Rows from a 3D scene dataset:
#####

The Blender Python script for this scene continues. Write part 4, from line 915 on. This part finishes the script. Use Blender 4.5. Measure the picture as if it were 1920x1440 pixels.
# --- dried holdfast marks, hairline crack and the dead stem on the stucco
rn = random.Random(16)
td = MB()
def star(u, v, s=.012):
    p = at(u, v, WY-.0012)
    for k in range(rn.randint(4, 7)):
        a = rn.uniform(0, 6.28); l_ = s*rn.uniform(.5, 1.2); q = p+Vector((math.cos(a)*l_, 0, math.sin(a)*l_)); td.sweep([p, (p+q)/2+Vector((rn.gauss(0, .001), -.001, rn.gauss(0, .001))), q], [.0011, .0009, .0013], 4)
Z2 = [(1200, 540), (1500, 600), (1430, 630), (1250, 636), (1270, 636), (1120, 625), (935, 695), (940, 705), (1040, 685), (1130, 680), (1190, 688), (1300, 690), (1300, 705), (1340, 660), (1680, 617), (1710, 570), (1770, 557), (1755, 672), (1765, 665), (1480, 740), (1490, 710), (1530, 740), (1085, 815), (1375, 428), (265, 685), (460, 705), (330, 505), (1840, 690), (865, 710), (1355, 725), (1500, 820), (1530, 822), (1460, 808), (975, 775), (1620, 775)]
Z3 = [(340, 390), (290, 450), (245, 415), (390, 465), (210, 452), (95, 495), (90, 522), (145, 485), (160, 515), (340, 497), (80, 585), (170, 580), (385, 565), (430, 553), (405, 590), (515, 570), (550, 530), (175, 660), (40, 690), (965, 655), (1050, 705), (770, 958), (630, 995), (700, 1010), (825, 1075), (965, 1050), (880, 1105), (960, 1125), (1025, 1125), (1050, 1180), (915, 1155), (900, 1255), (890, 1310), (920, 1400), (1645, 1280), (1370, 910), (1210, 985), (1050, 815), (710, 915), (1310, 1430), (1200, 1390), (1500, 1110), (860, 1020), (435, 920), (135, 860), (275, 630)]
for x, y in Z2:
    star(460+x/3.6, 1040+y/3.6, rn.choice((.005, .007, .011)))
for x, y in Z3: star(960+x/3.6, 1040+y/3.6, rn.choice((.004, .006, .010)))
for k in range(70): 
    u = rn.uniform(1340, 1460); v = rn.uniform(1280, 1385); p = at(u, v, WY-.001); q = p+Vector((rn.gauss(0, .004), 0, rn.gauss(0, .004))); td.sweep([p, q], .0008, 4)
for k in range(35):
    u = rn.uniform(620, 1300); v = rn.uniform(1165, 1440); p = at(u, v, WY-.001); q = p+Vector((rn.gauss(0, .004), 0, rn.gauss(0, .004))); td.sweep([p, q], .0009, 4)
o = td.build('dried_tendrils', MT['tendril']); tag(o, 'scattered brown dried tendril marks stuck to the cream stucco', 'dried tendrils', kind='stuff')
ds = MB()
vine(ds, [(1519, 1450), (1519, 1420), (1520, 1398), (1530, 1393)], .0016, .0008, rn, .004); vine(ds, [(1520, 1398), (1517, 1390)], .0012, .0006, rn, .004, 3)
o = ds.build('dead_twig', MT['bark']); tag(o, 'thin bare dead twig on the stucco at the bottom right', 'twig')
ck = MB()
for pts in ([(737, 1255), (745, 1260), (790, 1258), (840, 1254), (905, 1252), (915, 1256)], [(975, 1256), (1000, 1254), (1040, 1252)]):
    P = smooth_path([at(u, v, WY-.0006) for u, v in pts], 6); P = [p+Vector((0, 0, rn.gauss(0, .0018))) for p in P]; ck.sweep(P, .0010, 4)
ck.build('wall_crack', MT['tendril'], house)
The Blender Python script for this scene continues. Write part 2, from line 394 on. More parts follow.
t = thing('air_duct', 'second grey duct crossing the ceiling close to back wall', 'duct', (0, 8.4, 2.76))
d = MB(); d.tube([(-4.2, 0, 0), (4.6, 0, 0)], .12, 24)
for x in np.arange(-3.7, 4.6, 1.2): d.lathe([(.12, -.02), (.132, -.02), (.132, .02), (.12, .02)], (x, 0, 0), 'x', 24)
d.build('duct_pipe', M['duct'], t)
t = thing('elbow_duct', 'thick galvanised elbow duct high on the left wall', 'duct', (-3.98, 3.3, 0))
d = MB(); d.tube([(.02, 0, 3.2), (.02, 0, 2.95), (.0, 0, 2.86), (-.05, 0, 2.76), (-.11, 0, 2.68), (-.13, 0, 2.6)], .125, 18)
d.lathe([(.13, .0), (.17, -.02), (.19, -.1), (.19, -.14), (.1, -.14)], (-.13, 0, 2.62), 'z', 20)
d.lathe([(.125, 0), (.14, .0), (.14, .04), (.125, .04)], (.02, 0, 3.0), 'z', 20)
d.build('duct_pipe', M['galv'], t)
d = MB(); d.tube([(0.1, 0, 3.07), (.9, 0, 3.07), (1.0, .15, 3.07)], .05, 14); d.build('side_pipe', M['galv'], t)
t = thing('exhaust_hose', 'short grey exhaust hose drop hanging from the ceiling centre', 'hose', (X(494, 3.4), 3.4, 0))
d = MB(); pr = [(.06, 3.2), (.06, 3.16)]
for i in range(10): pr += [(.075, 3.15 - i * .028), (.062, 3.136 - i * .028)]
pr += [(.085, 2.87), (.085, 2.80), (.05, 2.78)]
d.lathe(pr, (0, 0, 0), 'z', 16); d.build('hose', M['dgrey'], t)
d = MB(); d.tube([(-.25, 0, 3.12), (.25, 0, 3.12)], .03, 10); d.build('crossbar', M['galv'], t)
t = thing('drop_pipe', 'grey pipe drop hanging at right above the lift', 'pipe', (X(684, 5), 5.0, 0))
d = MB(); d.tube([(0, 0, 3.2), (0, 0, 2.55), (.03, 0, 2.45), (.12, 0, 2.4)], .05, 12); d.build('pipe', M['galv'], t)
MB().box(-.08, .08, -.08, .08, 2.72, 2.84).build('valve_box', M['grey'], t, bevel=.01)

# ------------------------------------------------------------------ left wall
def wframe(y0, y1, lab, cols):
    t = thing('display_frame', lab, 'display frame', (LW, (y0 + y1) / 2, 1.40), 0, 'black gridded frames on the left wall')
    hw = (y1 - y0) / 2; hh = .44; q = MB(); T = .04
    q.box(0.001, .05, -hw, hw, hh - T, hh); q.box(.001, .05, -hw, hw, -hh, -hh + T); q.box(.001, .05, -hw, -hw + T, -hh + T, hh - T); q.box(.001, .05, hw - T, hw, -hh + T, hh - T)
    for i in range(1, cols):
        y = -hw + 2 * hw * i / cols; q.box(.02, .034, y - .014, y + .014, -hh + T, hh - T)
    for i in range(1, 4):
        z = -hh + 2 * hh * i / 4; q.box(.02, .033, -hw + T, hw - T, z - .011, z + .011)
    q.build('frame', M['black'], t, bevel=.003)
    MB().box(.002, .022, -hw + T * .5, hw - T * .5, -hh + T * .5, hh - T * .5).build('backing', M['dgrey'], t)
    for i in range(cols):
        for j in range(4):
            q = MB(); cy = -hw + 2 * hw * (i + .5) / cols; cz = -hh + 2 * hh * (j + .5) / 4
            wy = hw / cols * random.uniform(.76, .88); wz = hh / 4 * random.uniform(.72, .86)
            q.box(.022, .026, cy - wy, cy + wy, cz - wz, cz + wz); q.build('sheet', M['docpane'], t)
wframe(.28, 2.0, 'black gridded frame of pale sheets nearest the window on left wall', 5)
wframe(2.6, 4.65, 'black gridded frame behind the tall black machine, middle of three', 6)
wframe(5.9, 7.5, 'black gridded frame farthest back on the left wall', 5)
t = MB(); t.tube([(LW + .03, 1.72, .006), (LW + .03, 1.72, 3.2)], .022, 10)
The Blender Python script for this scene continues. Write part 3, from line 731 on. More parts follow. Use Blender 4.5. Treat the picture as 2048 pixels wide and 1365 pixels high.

#####

AIM OF THE TASK: Extract every line containing the string "continues" from the data above.

FULL ANSWER:
The Blender Python script for this scene continues. Write part 4, from line 915 on. This part finishes the script. Use Blender 4.5. Measure the picture as if it were 1920x1440 pixels.
The Blender Python script for this scene continues. Write part 2, from line 394 on. More parts follow.
The Blender Python script for this scene continues. Write part 3, from line 731 on. More parts follow. Use Blender 4.5. Treat the picture as 2048 pixels wide and 1365 pixels high.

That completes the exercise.